Updated On: 09 February, 2024 05:34 PM IST | Los Angeles | Johnson Thomas
Paul Hunham (Paul Giamatti) is the Classics teacher who is tasked with staying on campus over the break, as chaperone to the few students who aren’t going home for Christmas

The Holdovers movie review
The narrative opens in a New England boarding school over the Christmas break in 1970. An old-fashioned taskmaster, Paul Hunham (Paul Giamatti) is the Classics teacher who is tasked with staying on campus over the break, as chaperone to the few students who aren’t going home for Christmas. He is most hated and trolled mercilessly by his students but the curmudgeon and man of principles that he is, he weathers those storms with his head held high. He is obviously happy to put these rich kids through the ringer before their admissions to Ivy League colleges.
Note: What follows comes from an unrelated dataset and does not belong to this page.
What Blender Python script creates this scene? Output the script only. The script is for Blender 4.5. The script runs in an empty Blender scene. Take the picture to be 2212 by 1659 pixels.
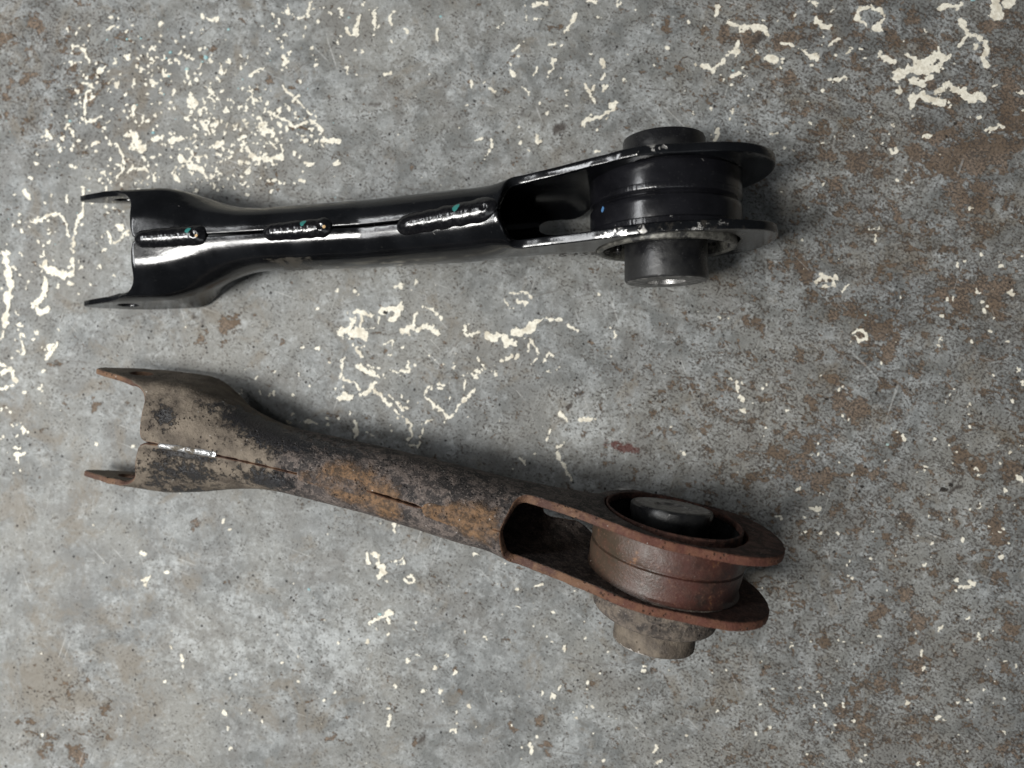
import bpy, bmesh, math, random
import numpy as np
from mathutils import Vector, Matrix, noise as mn
from mathutils.geometry import delaunay_2d_cdt

MM = 0.001
scene = bpy.context.scene
C = scene.collection
random.seed(7)
rng = np.random.default_rng(11)

# ------------------------------------------------------------------ camera, light, exposure
TILT = math.radians(3.0)
cam_d = bpy.data.cameras.new("camera")
cam = bpy.data.objects.new("camera", cam_d); C.objects.link(cam)
cam.location = (0, 0, 324 * MM)
cam.rotation_euler = (0, TILT, 0)
cam_d.sensor_width = 36.0
cam_d.lens = 36.0 * 1597 / 2212
cam_d.clip_start = 0.01; cam_d.clip_end = 50
cam_d.dof.use_dof = True
cam_d.dof.focus_distance = 0.287
cam_d.dof.aperture_fstop = 5.0
scene.camera = cam

world = bpy.data.worlds.new("World"); scene.world = world
world.use_nodes = True
wb = world.node_tree.nodes["Background"]
wb.inputs[0].default_value = (0.86, 0.93, 1.0, 1); wb.inputs[1].default_value = 0.042

def area(name, direction, dist, sx, sy, power, col, spread=math.pi):
    l = bpy.data.lights.new(name, 'AREA'); l.shape = 'RECTANGLE'; l.size = sx; l.size_y = sy
    l.energy = power; l.color = col; l.spread = spread
    o = bpy.data.objects.new(name, l); C.objects.link(o)
    d = Vector(direction).normalized()
    o.location = d * dist; o.rotation_euler = (-d).to_track_quat('-Z', 'Y').to_euler()
    return o
area("skylight_lamp", (-0.60, -0.20, 1.0), 1.15, 0.30, 0.25, 13.2, (1.0, 0.985, 0.95))
area("reflection_strip_lamp", (-0.98, 0.06, 1.0), 1.25, 1.0, 0.12, 8.4, (0.97, 0.985, 1.0))  # separate lamp added beside the main one, for long reflections
area("doorway_lamp", (0.10, -0.95, 1.0), 1.6, 1.1, 0.40, 2.2, (0.93, 0.97, 1.0))

scene.view_settings.view_transform = 'Standard'
scene.view_settings.look = 'None'
scene.view_settings.exposure = 0.0
scene.view_settings.gamma = 1.0
scene.cycles.max_bounces = 6

# ------------------------------------------------------------------ helpers
def mesh_obj(name, verts, faces, mat, parent=None, kind=None, attrs=None, smooth=True, sharp=35, scale=MM):
    me = bpy.data.meshes.new(name)
    me.from_pydata([tuple(v) for v in np.asarray(verts, float) * scale], [], [tuple(int(i) for i in f) for f in faces])
    me.materials.append(mat)
    if smooth:
        me.polygons.foreach_set('use_smooth', [True] * len(me.polygons))
        if sharp: me.set_sharp_from_angle(angle=math.radians(sharp))
    for k, a in (attrs or {}).items():
        at = me.attributes.new(k, 'FLOAT', 'POINT'); at.data.foreach_set('value', np.asarray(a, np.float32))
    me.update()
    o = bpy.data.objects.new(name, me); C.objects.link(o)
    if parent: o.parent = parent
    if kind: o['kind'] = kind
    return o

def smooth(a, b, x):
    t = np.clip((np.asarray(x, float) - a) / (b - a), 0, 1)
    return t * t * (3 - 2 * t)

def hashn(ix, iy, seed):
    n = (ix.astype(np.int64) * 374761393 + iy.astype(np.int64) * 668265263 + seed * 974711) & 0xffffffff
    n = ((n ^ (n >> 13)) * 1274126177) & 0xffffffff
    return ((n ^ (n >> 16)) & 0xffff) / 65535.0

def vnoise(x, y, seed=0):
    ix = np.floor(x); iy = np.floor(y); fx = x - ix; fy = y - iy
    fx = fx * fx * (3 - 2 * fx); fy = fy * fy * (3 - 2 * fy)
    ix = ix.astype(int); iy = iy.astype(int)
    a = hashn(ix, iy, seed); b = hashn(ix + 1, iy, seed); c = hashn(ix, iy + 1, seed); d = hashn(ix + 1, iy + 1, seed)
    return (a * (1 - fx) + b * fx) * (1 - fy) + (c * (1 - fx) + d * fx) * fy

def fbm(x, y, octv=4, seed=0, gain=.55):
    s = 0; a = 1; t = 0
    for o in range(octv):
        s = s + a * vnoise(x, y, seed + o * 17); t += a; a *= gain; x = x * 2.03 + 5.3; y = y * 2.03 + 1.7
    return s / t

class NT:
    def __init__(self, name):
        self.m = bpy.data.materials.new(name); self.m.use_nodes = True
        self.t = self.m.node_tree; self.n = self.t.nodes; self.n.clear()
        self.out = self.n.new('ShaderNodeOutputMaterial')
        self.p = self.n.new('ShaderNodeBsdfPrincipled')
        self.t.links.new(self.p.outputs[0], self.out.inputs[0])
        self.tc = self.n.new('ShaderNodeTexCoord')
    def lk(self, a, b): self.t.links.new(a, b)
    def setin(self, sock, v):
        if hasattr(v, 'is_linked') or hasattr(v, 'links'): self.lk(v, sock)
        elif isinstance(v, (tuple, list)) and len(v) == 3 and sock.type == 'RGBA': sock.default_value = (*v, 1)
        else: sock.default_value = v
    def obj(self): return self.tc.outputs['Object']
    def mapping(self, scale=(1, 1, 1), rot=(0, 0, 0), loc=(0, 0, 0), src=None):
        if any(rot) and (scale[0] != 1 or scale[1] != 1):      # turn first, then stretch
            src = self.mapping(rot=rot, src=src); rot = (0, 0, 0)
        m = self.n.new('ShaderNodeMapping'); self.lk(src or self.obj(), m.inputs[0])
        m.inputs['Scale'].default_value = scale; m.inputs['Rotation'].default_value = rot; m.inputs['Location'].default_value = loc
        return m.outputs[0]
    def noise(self, scale, detail=3, rough=.55, dist=0, vec=None, w=None):
        x = self.n.new('ShaderNodeTexNoise')
        self.lk(vec or self.obj(), x.inputs['Vector'])
        x.inputs['Scale'].default_value = scale; x.inputs['Detail'].default_value = detail
        x.inputs['Roughness'].default_value = rough; x.inputs['Distortion'].default_value = dist
        return x.outputs['Fac']
    def voro(self, scale, vec=None, feature='F1', rnd=1.0):
        x = self.n.new('ShaderNodeTexVoronoi'); x.feature = feature
        self.lk(vec or self.obj(), x.inputs['Vector']); x.inputs['Scale'].default_value = scale
        x.inputs['Randomness'].default_value = rnd
        return x
    def math(self, op, a, b=0.5, clamp=False):
        x = self.n.new('ShaderNodeMath'); x.operation = op; x.use_clamp = clamp
        self.setin(x.inputs[0], a); self.setin(x.inputs[1], b); return x.outputs[0]
    def step(self, v, lo, hi, a=0.0, b=1.0):
        x = self.n.new('ShaderNodeMapRange'); x.interpolation_type = 'SMOOTHSTEP'
        self.setin(x.inputs['Value'], v); x.inputs['From Min'].default_value = lo; x.inputs['From Max'].default_value = hi
        x.inputs['To Min'].default_value = a; x.inputs['To Max'].default_value = b; return x.outputs[0]
    def attr(self, name):
        x = self.n.new('ShaderNodeAttribute'); x.attribute_name = name; return x.outputs['Fac']
    def mix(self, f, a, b, blend='MIX'):
        x = self.n.new('ShaderNodeMix'); x.data_type = 'RGBA'; x.blend_type = blend
        self.setin(x.inputs[0], f); self.setin(x.inputs[6], a); self.setin(x.inputs[7], b); return x.outputs[2]
    def mixf(self, f, a, b):
        x = self.n.new('ShaderNodeMix'); x.data_type = 'FLOAT'
        self.setin(x.inputs[0], f); self.setin(x.inputs[2], a); self.setin(x.inputs[3], b); return x.outputs[0]
    def bump(self, h, dist, strength=1.0, prev=None):
        x = self.n.new('ShaderNodeBump'); self.setin(x.inputs['Height'], h)
        x.inputs['Distance'].default_value = dist; x.inputs['Strength'].default_value = strength
        if prev: self.lk(prev, x.inputs['Normal'])
        return x.outputs[0]
    def fin(self, base, rough, metal=0.0, normal=None, spec=None, coat=None, coat_rough=None):
        self.setin(self.p.inputs['Base Color'], base); self.setin(self.p.inputs['Roughness'], rough)
        self.setin(self.p.inputs['Metallic'], metal)
        if normal: self.lk(normal, self.p.inputs['Normal'])
        if spec is not None: self.setin(self.p.inputs['Specular IOR Level'], spec)
        if coat is not None: self.setin(self.p.inputs['Coat Weight'], coat)
        if coat_rough is not None: self.setin(self.p.inputs['Coat Roughness'], coat_rough)
        return self.m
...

Angus Tully (Dominic Sessa) the only kid with a decent grade in Paul’s Classics course, is one of handful of “holdovers” during Christmas break. Mary Lamb (Da’Vine Joy Randolph), the black head cook, who’s still grieving the loss of her son, a former student of the school who couldn’t afford college and so went to Vietnam, is yet another ‘Holdover.’ After a disastrously brief few days of controlling the unruly lot, Paul is left with only Angus in his care. The developing relationship between Paul and Angus is the heart of the film. As they challenge each other through the remaining days, the teacher and pupil learn a lot more about each other. Soon they come to realise that intrinsically, they are no different from each other.